А вообще, краткий мой отзыв — это не столько попытка найти какие-то помарки, сколько возможность наиболее ясно понять для себя творчество Бориса Кутенкова, синтезировавшего в себе, как ни странно, лирику самых разных авторов — от классиков 19-го века и вплоть до современности. Поэт, судя по манере подачи материала, человек, конечно же, особой душевной организации, тонко чувствующий, напряжённо ищущий себя вместе со своим читателем и, несомненно, самобытный. Может быть, отсюда его пёстрая палитра поэтических образов и иногда бьющий через край метаморфический символизм. И в данном случае лучше просто сказать, что в книге его есть замечательные стихотворения — «Человек погибает, зажатый тисками поэта…», «Если станут биографы время искать в дневниках…», «Остывает разлитое солнце над миром-таверной…», «Чай, заварка, вскипающий чайник…», «Человек-толпа не умеет сберечь…», «Когда человек умирает…», «вот любовью летит самолёт навьючен…». А «Обретший свет» и «Если станут биографы время искать в дневниках…» на мой взгляд, так и вообще могли бы украсить любой поэтический сборник.

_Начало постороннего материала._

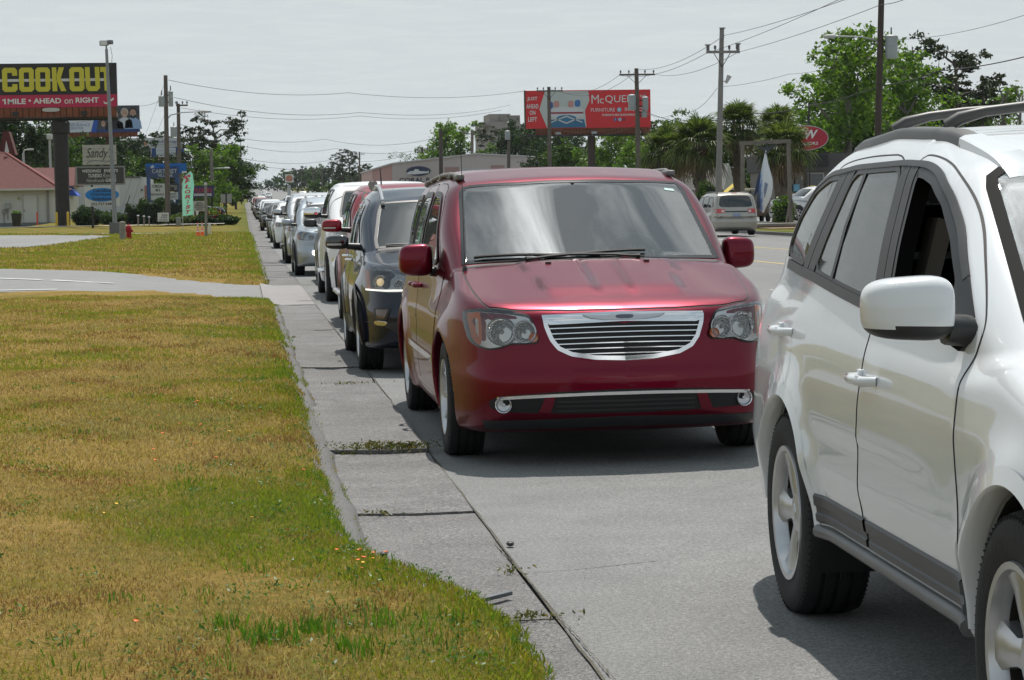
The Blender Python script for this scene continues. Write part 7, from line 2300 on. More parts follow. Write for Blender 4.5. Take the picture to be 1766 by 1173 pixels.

В «Если станут биографы время искать в дневниках…», как мне кажется, скрыта одна из главных направляющих в жизни Бориса Кутенкова:
«…Мы расходимся: Питер, Китай, полюса-направленья.
Переезды одних, переезды других, перемены во мне.
Подтверждается фраза из давнего стихотворенья,
что ни с кем, ни о чём и, наверно, не в этой стране.

Я стою, провожаю-встречаю – такая работа:
понимать, раскрывая объятья: опять никого там,

как горластое чадо, баюкать обиду свою…»

 

Вполне возможно, что здесь как раз и виден источник творческих проблем, а равно дар и проклятие всех поэтов — необходимость быть ранимым и обнажённым до мяса, чтобы реагировать на сейсмические колебания и в мире и в личном кругу общения. Для того, чтобы создавать стихи.

Нужно ли это будет людям? Поймут ли они это?
«голоса мои более не звучат,

никому мои истины не видны…»

 

Неважно. Главное то, что, если по-другому нельзя, то это судьба.